Acclaimed Indian calligrapher Achyut Palav is presented with the “Lifetime Achievement Award” by the Department of Applied Art at Banaras Hindu University and IDC (IIT Bombay).

MUMBAI, GPN, November 1, 2023: At the most recent Typoday (International Typography Seminar), renowned Indian calligrapher Achyut Palav received the “Lifetime Achievement Award” in recognition of his outstanding work over four decades in the field of Indian calligraphy. IDC (IIT Bombay) and Banaras Hindu University organized the event. Prof. Ravi Poovaiah, Prof. G. V. Sreekumar of IDC, Prof. Manish Arora of BHU, Ajanta Sen, and numerous other internationally recognized calligraphers and typographers attended the occasion.

Achyut Palav’s introduction to calligraphy and scripts started in school in 1973, guided by Mr. Parshuram Nabar, his art instructor. Later, while he pursued his degree in lettering, typography, and calligraphy, he was coached by Professor R. K. Joshi. He also received further guidance for his thesis, “Modi Script- 15th to 18th Century,” from senior artist D. G. Godse, historian Dr. G. H. Khare, and expert in Modi script, Dr. Ashok Kelkar. His perspective on calligraphy, particularly as it relates to the development of Indian scripts, changed for the better during this period.

Since then, Achyut Palav has dedicated his life to advancing Indian letters’ aesthetics and practical use in commerce. He is recognized for having invented the Mukta Lipi, a style that draws inspiration from Devanagari and Modi scripts. He has presented, lectured and demonstrated at many institutes, museums, international conferences, seminars, exhibitions and calligraphy events. Prestigious archives and museums own his work, and numerous projects in India and other nations have made use of his Devanagari-specific creations.
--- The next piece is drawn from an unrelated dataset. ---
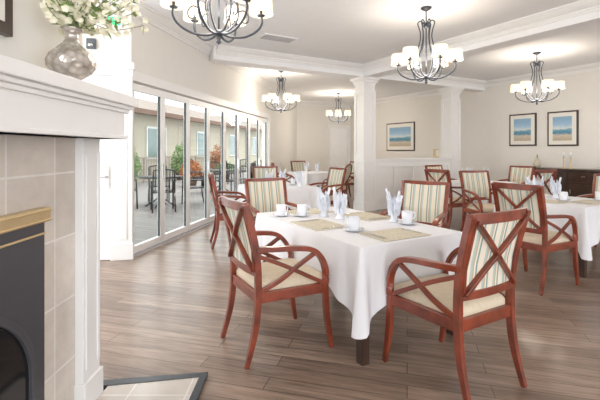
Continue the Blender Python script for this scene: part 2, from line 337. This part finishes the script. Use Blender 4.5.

To improve the perception and use of Indian calligraphy, he has worked with calligraphers from other nations, including Germany, France, Russia, the United Kingdom, and others. He has effectively combined media and tool experimentation with performing arts to produce some truly remarkable works of art. His goal was to bring Indians together via calligraphy. His voyage, Calligraphy Roadways, spanning our nation’s length and breadth established the groundwork for academic endeavors such as Achyut Palav School of Calligraphy and Callifest: A Festival of Indian Scripts. In addition to producing a number of gifted calligraphers in India, his work has encouraged pupils to learn Devanagari calligraphy from the United States, the Netherlands, Russia, and other nations.

Achyut Palav is a proud Indian who thinks that calligraphy is the art form for the public and that Indian scripts are beautiful and magnificent because of their incredibly varied and highly developed designs. Numerous students and artists, both in India and elsewhere, have found inspiration in him. His contributions to the calligraphy world have elevated numerous lesser-known scripts to prominence in addition to giving Devanagari a place of honor.